▸ **Task description**
Starting at the line that holds "5, .55, .75, spec=.15)", set down each line through the end of the listing, exactly as written and with nothing added.

▸ **Dataset extract**

----------------------------------------

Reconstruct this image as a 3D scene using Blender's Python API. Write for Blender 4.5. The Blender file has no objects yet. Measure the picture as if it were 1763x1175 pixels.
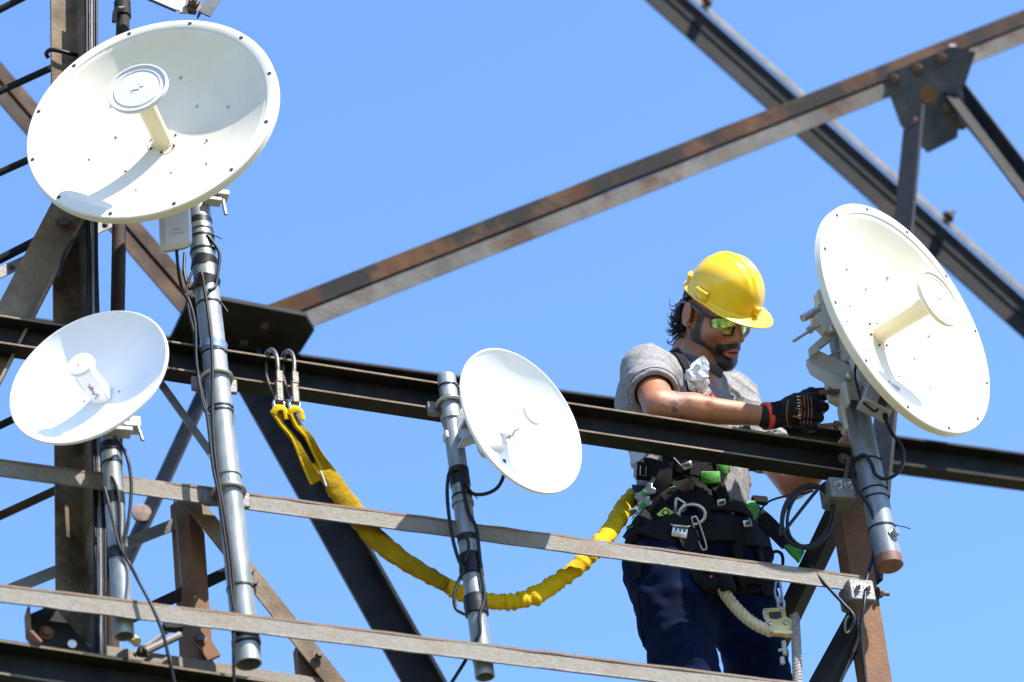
import bpy, math, random
import numpy as np
from mathutils import Matrix, Vector

random.seed(7); rng = np.random.default_rng(7)
scene = bpy.context.scene
COL = scene.collection

# ------------------------------------------------------------------ camera
FPX = 5630.0                       # focal length in photograph pixels (1763 wide)
PITCH, ROLL = math.radians(35), math.radians(6.5)
CAM = np.array([0, 0, 1.6])
FW = np.array([0, math.cos(PITCH), math.sin(PITCH)])
R0 = np.array([1.0, 0, 0]); U0 = np.array([0, -math.sin(PITCH), math.cos(PITCH)])
RT = R0*math.cos(ROLL) - U0*math.sin(ROLL)
UP = R0*math.sin(ROLL) + U0*math.cos(ROLL)
cam_d = bpy.data.cameras.new('camera'); cam = bpy.data.objects.new('camera', cam_d); COL.objects.link(cam)
cam_d.sensor_width = 36; cam_d.lens = 36*FPX/1763
cam_d.clip_start = 0.1; cam_d.clip_end = 20000
cam.matrix_world = Matrix(((RT[0], UP[0], -FW[0], CAM[0]), (RT[1], UP[1], -FW[1], CAM[1]), (RT[2], UP[2], -FW[2], CAM[2]), (0, 0, 0, 1)))
cam_d.dof.use_dof = True; cam_d.dof.focus_distance = 8.45; cam_d.dof.aperture_fstop = 2.8
scene.camera = cam

# ------------------------------------------------------------------ sky, sun, exposure
SUN_EL, SUN_AZ = math.radians(51), math.radians(53)      # azimuth from -Y towards +X
SUN = np.array([math.cos(SUN_EL)*math.sin(SUN_AZ), -math.cos(SUN_EL)*math.cos(SUN_AZ), math.sin(SUN_EL)])
world = bpy.data.worlds.new('World'); scene.world = world; world.use_nodes = True
wn = world.node_tree.nodes; wl = world.node_tree.links
for n_ in list(wn): wn.remove(n_)
wo = wn.new('ShaderNodeOutputWorld'); bg = wn.new('ShaderNodeBackground'); sky = wn.new('ShaderNodeTexSky')
sky.sky_type = 'NISHITA'; sky.sun_disc = False
sky.sun_elevation = SUN_EL; sky.sun_rotation = math.atan2(SUN[0], SUN[1])
sky.altitude = 0; sky.air_density = 1.0; sky.dust_density = 0.3; sky.ozone_density = 9.0
wl.new(sky.outputs[0], bg.inputs[0]); bg.inputs[1].default_value = 0.15
wl.new(bg.outputs[0], wo.inputs[0])
sun_d = bpy.data.lights.new('sun', 'SUN'); sun_o = bpy.data.objects.new('sun', sun_d); COL.objects.link(sun_o)
sun_d.energy = 4.8; sun_d.angle = math.radians(0.5); sun_d.color = (1.0, 0.95, 0.86)
sun_o.rotation_euler = Vector(SUN).to_track_quat('Z', 'Y').to_euler()
sun_o.location = (6, -6, 14)
scene.view_settings.view_transform = 'Standard'; scene.view_settings.look = 'None'
scene.view_settings.gamma = 1; scene.view_settings.exposure = 1.4
try: scene.view_settings.use_curve_mapping = False
except Exception: pass

# ------------------------------------------------------------------ pixel -> place helpers
TA = math.radians(20)
TT = np.array([math.cos(TA), math.sin(TA), 0]); TN = np.array([math.sin(TA), -math.cos(TA), 0])   # along the tower face / towards the viewer
ZZ = np.array([0, 0, 1.0])
Q0 = CAM + FW*8.35
def ray(px, py): return FW + RT*((px-881.5)/FPX) + UP*((587.5-py)/FPX)
def on(px, py, off=0.0):           # point on the vertical plane of the pipes, off metres behind it
    d = ray(px, py); t = ((Q0 - TN*off - CAM) @ TN)/(d @ TN); return CAM + d*t
def pt(px, py, depth): return CAM + ray(px, py)*depth
def onz(px, py, z): d = ray(px, py); return CAM + d*((z-CAM[2])/d[2])
def depth_of(P): return (np.asarray(P)-CAM) @ FW
def proj(P):
    v = np.asarray(P)-CAM; d = v @ FW; return 881.5+FPX*(v @ RT)/d, 587.5-FPX*(v @ UP)/d
def unit(v): v = np.asarray(v, float); return v/np.linalg.norm(v)

# ------------------------------------------------------------------ materials
def _ramp(nt, src, c0, c1, lo, hi):
    r = nt.nodes.new('ShaderNodeValToRGB'); r.color_ramp.elements[0].position = lo; r.color_ramp.elements[1].position = hi
    r.color_ramp.elements[0].color = (*c0, 1); r.color_ramp.elements[1].color = (*c1, 1)
    nt.links.new(src, r.inputs[0]); return r
def mat(name, c, c2=None, scale=20, lo=.4, hi=.6, rough=.6, metal=0.0, bump=0.0, bscale=120, c3=None, scale3=5, lo3=.55, hi3=.7, stretch=None, spec=.5, trans=0, coat=0, detail=6, rough2=None, sub=0):
    m = bpy.data.materials.new(name); m.use_nodes = True; nt = m.node_tree
    b = nt.nodes['Principled BSDF']
    tc = nt.nodes.new('ShaderNodeTexCoord'); src = tc.outputs['Object']
    if stretch:
        if len(stretch) == 4:
            m0 = nt.nodes.new('ShaderNodeMapping'); m0.inputs['Rotation'].default_value = (0, 0, stretch[3]); nt.links.new(src, m0.inputs[0]); src = m0.outputs[0]
        mp = nt.nodes.new('ShaderNodeMapping'); mp.inputs['Scale'].default_value = stretch[:3]; nt.links.new(src, mp.inputs[0]); src = mp.outputs[0]
    def noise(s, d=detail):
        n = nt.nodes.new('ShaderNodeTexNoise'); n.inputs['Scale'].default_value = s; n.inputs['Detail'].default_value = d; n.inputs['Roughness'].default_value = .62
        nt.links.new(src, n.inputs['Vector']); return n.outputs['Fac']
    b.inputs['Base Color'].default_value = (*c, 1)
    if c2:
        n1 = noise(scale)
        r1 = _ramp(nt, n1, c, c2, lo, hi); out = r1.outputs[0]
        if c3:
            r3 = _ramp(nt, noise(scale3), (0, 0, 0), (1, 1, 1), lo3, hi3)
            mx = nt.nodes.new('ShaderNodeMix'); mx.data_type = 'RGBA'
            nt.links.new(r3.outputs[0], mx.inputs[0]); nt.links.new(out, mx.inputs[6]); mx.inputs[7].default_value = (*c3, 1); out = mx.outputs[2]
        nt.links.new(out, b.inputs['Base Color'])
        if rough2 is not None:
            rr = _ramp(nt, n1, (rough,)*3, (rough2,)*3, lo, hi); nt.links.new(rr.outputs[0], b.inputs['Roughness'])
    if not (c2 and rough2 is not None): b.inputs['Roughness'].default_value = rough
    b.inputs['Metallic'].default_value = metal
    b.inputs['Specular IOR Level'].default_value = spec
    if trans: b.inputs['Transmission Weight'].default_value = trans
    if coat: b.inputs['Coat Weight'].default_value = coat; b.inputs['Coat Roughness'].default_value = .08
    if sub: b.inputs['Subsurface Weight'].default_value = sub; b.inputs['Subsurface Radius'].default_value = (.01, .004, .002)
    if bump:
        bn = nt.nodes.new('ShaderNodeBump'); bn.inputs['Strength'].default_value = bump; bn.inputs['Distance'].default_value = .004
        nt.links.new(noise(bscale, 4), bn.inputs['Height']); nt.links.new(bn.outputs[0], b.inputs['Normal'])
    return m
M = {}
M['galv'] = mat('galvanised_steel', (.085, .083, .08), (.175, .168, .156), 18, .3, .7, .6, 0, .5, 90, (.11, .065, .035), 7, .54, .76)
M['rail'] = mat('weathered_rail_steel', (.155, .138, .115), (.205, .184, .154), 70, .3, .7, .7, 0, .5, 160, (.155, .105, .065), 7, .54, .80, spec=.25)
M['rust'] = mat('rusty_brown_steel', (.105, .042, .014), (.165, .074, .028), 16, .35, .7, .8, .0, .5, 120, (.08, .04, .02), 6, .5, .75)
M['rustedge'] = mat('rust_edge', (.135, .105, .078), (.15, .078, .038), 16, .35, .7, .8, 0, .5, 140)
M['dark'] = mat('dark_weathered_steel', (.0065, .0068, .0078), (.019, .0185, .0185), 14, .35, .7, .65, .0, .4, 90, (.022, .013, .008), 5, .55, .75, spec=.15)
M['platesteel'] = mat('blue_grey_plate_steel', (.035, .039, .047), (.085, .092, .105), 10, .35, .65, .65, 0, .4, 90, (.04, .025, .018), 8, .6, .75, spec=.2)
M['legsteel'] = mat('tower_leg_steel', (.085, .062, .040), (.185, .14, .092), 14, .3, .7, .75, 0, .5, 110, (.04, .026, .017), 5, .48, .66, spec=.12)
M['clampsteel'] = mat('clamp_steel', (.085, .085, .08), (.17, .168, .16), 30, .3, .7, .5, .3, .4, 120, (.09, .055, .03), 22, .56, .7)
M['greybar'] = mat('grey_streaked_steel', (.060, .056, .052), (.13, .122, .112), 8, .35, .66, .7, 0, .6, 90, (.05, .026, .013), 4, .52, .64, spec=.2)
M['rustbar'] = mat('dark_rusty_steel', (.045, .019, .008), (.088, .046, .024), 7, .36, .66, .8, 0, .6, 90, (.016, .015, .015), 4, .46, .56, spec=.15)
M['tan'] = mat('tan_weathered_steel', (.115, .082, .05), (.20, .152, .10), 18, .3, .7, .7, 0, .5, 110, (.07, .042, .025), 6, .48, .72, spec=.2)
M['brownsteel'] = mat('brown_streaked_steel', (.022, .0095, .0045), (.082, .048, .028), 5, .38, .62, .75, .0, .6, 90, (.024, .023, .024), 3, .46, .60, spec=.2)
M['pipe'] = mat('galvanised_pipe', (.125, .142, .142), (.28, .292, .288), 18, .35, .65, .42, .3, .2, 60, (.19, .20, .195), 45, .6, .75, stretch=(1, 1, .35))
M['pipe2'] = mat('scuffed_blue_grey_pipe', (.095, .115, .135), (.19, .215, .24), 40, .35, .65, .5, .15, .25, 80, stretch=(1, 1, .2))
M['pipein'] = mat('pipe_inside', (.03, .028, .025), (.06, .05, .04), 30)
M['cap'] = mat('rusty_pipe_cap', (.09, .035, .022), (.15, .06, .035), 40, .4, .6, .6)
M['cream'] = mat('cream_dish_paint', (.61, .565, .46), (.66, .62, .52), 9, .3, .7, .42, 0, .05, 200, (.52, .475, .375), 14, .55, .85, stretch=(1, 1, .25), spec=.3)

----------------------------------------

▸ **Reply**
M['dark'] = mat('dark_weathered_steel', (.0065, .0068, .0078), (.019, .0185, .0185), 14, .35, .7, .65, .0, .4, 90, (.022, .013, .008), 5, .55, .75, spec=.15)
M['platesteel'] = mat('blue_grey_plate_steel', (.035, .039, .047), (.085, .092, .105), 10, .35, .65, .65, 0, .4, 90, (.04, .025, .018), 8, .6, .75, spec=.2)
M['legsteel'] = mat('tower_leg_steel', (.085, .062, .040), (.185, .14, .092), 14, .3, .7, .75, 0, .5, 110, (.04, .026, .017), 5, .48, .66, spec=.12)
M['clampsteel'] = mat('clamp_steel', (.085, .085, .08), (.17, .168, .16), 30, .3, .7, .5, .3, .4, 120, (.09, .055, .03), 22, .56, .7)
M['greybar'] = mat('grey_streaked_steel', (.060, .056, .052), (.13, .122, .112), 8, .35, .66, .7, 0, .6, 90, (.05, .026, .013), 4, .52, .64, spec=.2)
M['rustbar'] = mat('dark_rusty_steel', (.045, .019, .008), (.088, .046, .024), 7, .36, .66, .8, 0, .6, 90, (.016, .015, .015), 4, .46, .56, spec=.15)
M['tan'] = mat('tan_weathered_steel', (.115, .082, .05), (.20, .152, .10), 18, .3, .7, .7, 0, .5, 110, (.07, .042, .025), 6, .48, .72, spec=.2)
M['brownsteel'] = mat('brown_streaked_steel', (.022, .0095, .0045), (.082, .048, .028), 5, .38, .62, .75, .0, .6, 90, (.024, .023, .024), 3, .46, .60, spec=.2)
M['pipe'] = mat('galvanised_pipe', (.125, .142, .142), (.28, .292, .288), 18, .35, .65, .42, .3, .2, 60, (.19, .20, .195), 45, .6, .75, stretch=(1, 1, .35))
M['pipe2'] = mat('scuffed_blue_grey_pipe', (.095, .115, .135), (.19, .215, .24), 40, .35, .65, .5, .15, .25, 80, stretch=(1, 1, .2))
M['pipein'] = mat('pipe_inside', (.03, .028, .025), (.06, .05, .04), 30)
M['cap'] = mat('rusty_pipe_cap', (.09, .035, .022), (.15, .06, .035), 40, .4, .6, .6)
M['cream'] = mat('cream_dish_paint', (.61, .565, .46), (.66, .62, .52), 9, .3, .7, .42, 0, .05, 200, (.52, .475, .375), 14, .55, .85, stretch=(1, 1, .25), spec=.3)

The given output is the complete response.